Findings, conclusion and recommendations

This study investigated the relationship between organizational factors grouped into career related factors and information availability factors, and the job satisfaction of accountants in Nigeria. The highlights of the findings include:

(i)                 Autonomy, ease of information access and training on available information resources are positively related to Nigerian accountants job-satisfaction. This is in line with the findings of Shapero (1985), Hope and Hope (1997) and Bartlett and Goshal (1995) etc.

(ii)               Contrary to the views of Shapero (1985), and Gregson (1990), support for networking was neither significant nor positively related to job satisfaction.

(iii)             The major finding shows that the average Nigerian accountant is willing to update his/her knowledge and skills level to continually develop his/her expertise.


The importance of autonomy to job satisfaction is interesting as it raises a question noted in prior research. Aono and Daniel (1992) observed that Japanese accounting firms attracted more independent personalities, who often prefer more autonomy and perhaps find it essential to their job satisfaction. With networking, it appears that stronger group orientation has resulted in an environment where individuals easily, informally and frequently communicate. In studies by Stedham (2002) and Taylor (1999) on accountants in USA, networking was also not considered as important. For the information availability factors, the ease of access to information reflects common concern for professionals in general. Prior research in this area indicates that for accountants in the USA, Australia and Japan, ease of information access is also of great importance. Also the factor of training on available information resources was found in other studies to be significant to accountant in the USA and Australia but insignificant in Japan.


It is interesting to note that the differences between accountants in Nigeria and those of other countries seem to lie within the career related factors. These factors may be more affected by cultural values and professional environment operating in each country.

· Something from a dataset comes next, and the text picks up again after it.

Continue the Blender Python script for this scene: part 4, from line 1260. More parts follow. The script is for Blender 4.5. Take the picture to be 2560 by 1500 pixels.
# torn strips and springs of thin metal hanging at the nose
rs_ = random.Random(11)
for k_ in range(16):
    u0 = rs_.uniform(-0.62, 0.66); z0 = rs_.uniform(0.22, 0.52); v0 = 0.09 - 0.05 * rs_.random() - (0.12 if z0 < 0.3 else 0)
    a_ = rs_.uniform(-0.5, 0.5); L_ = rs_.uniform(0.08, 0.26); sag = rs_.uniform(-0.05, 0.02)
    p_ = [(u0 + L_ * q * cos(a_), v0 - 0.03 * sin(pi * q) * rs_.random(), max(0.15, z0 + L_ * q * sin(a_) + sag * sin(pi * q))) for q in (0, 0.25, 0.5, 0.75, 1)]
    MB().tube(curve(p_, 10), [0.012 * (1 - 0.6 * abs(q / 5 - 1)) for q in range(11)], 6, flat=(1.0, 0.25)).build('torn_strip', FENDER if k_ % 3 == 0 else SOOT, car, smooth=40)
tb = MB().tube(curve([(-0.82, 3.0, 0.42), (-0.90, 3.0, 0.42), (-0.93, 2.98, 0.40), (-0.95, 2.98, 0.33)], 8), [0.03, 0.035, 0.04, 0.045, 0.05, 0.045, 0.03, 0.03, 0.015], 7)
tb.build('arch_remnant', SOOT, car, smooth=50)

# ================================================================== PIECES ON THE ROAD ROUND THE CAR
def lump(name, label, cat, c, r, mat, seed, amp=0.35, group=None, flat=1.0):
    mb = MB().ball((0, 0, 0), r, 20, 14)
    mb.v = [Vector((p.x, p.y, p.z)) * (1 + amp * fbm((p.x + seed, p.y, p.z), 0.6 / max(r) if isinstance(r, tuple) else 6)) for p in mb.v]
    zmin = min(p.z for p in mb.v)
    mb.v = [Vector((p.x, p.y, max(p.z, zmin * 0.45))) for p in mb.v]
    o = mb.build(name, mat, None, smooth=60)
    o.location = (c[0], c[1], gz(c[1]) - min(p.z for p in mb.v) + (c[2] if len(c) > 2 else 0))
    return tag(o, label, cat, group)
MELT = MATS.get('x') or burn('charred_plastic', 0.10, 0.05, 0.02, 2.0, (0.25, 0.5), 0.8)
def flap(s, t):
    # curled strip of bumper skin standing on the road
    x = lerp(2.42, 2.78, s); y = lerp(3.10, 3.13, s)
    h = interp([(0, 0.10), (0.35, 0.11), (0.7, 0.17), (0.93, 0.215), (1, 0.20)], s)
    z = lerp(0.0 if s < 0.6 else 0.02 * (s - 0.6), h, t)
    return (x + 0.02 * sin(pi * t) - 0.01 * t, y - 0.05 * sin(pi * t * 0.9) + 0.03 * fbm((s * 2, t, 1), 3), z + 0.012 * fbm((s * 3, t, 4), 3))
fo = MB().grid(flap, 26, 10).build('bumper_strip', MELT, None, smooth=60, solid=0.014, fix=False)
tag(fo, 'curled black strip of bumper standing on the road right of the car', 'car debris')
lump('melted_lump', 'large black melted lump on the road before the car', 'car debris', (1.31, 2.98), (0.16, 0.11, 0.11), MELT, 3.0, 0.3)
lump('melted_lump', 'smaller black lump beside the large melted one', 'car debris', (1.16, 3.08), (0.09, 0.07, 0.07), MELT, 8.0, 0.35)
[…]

With practical implications, this study sheds light on accounts,  decision making and audit quality. The preference of factors that stimulate job  satisfaction and the value system of accountants differ. This would result in differences in audit decision making, hence, potentially affecting audit quality, the lack of importance  attributed to networking by Nigerian accountants  may indicate that  while such activities are important to the firms success, it is not necessarily valued by professionals on an individual  level. In which case, since networking  is important to a firm’s success, the firm may need to actively encourage  the involvement  of their professionals in  networking activities.


In conclusion, the place of an averagely satisfied knowledge worker cannot be overemphasized. The role of an accountant  in an organization and the society at large is enormous. Information availability factors of ease of access to information  and training on available  information resources  were found to be of significant  positive  impact on job satisfaction of Nigerian accountants while Autonomy was positively important though  not significant, support for networking is both negative and insignificantly  related  to job satisfaction of accountants. It is believed  and strongly recommended that both Nigerian based firms and international firms must take care of the needs  of autonomy, ease of information access and training on available technical resources  for the satisfaction of Nigerian  accountants. Satisfying  these needs will be a  minimum requirement  for maintaining  a highly motivated, satisfied and productive accounting professionals.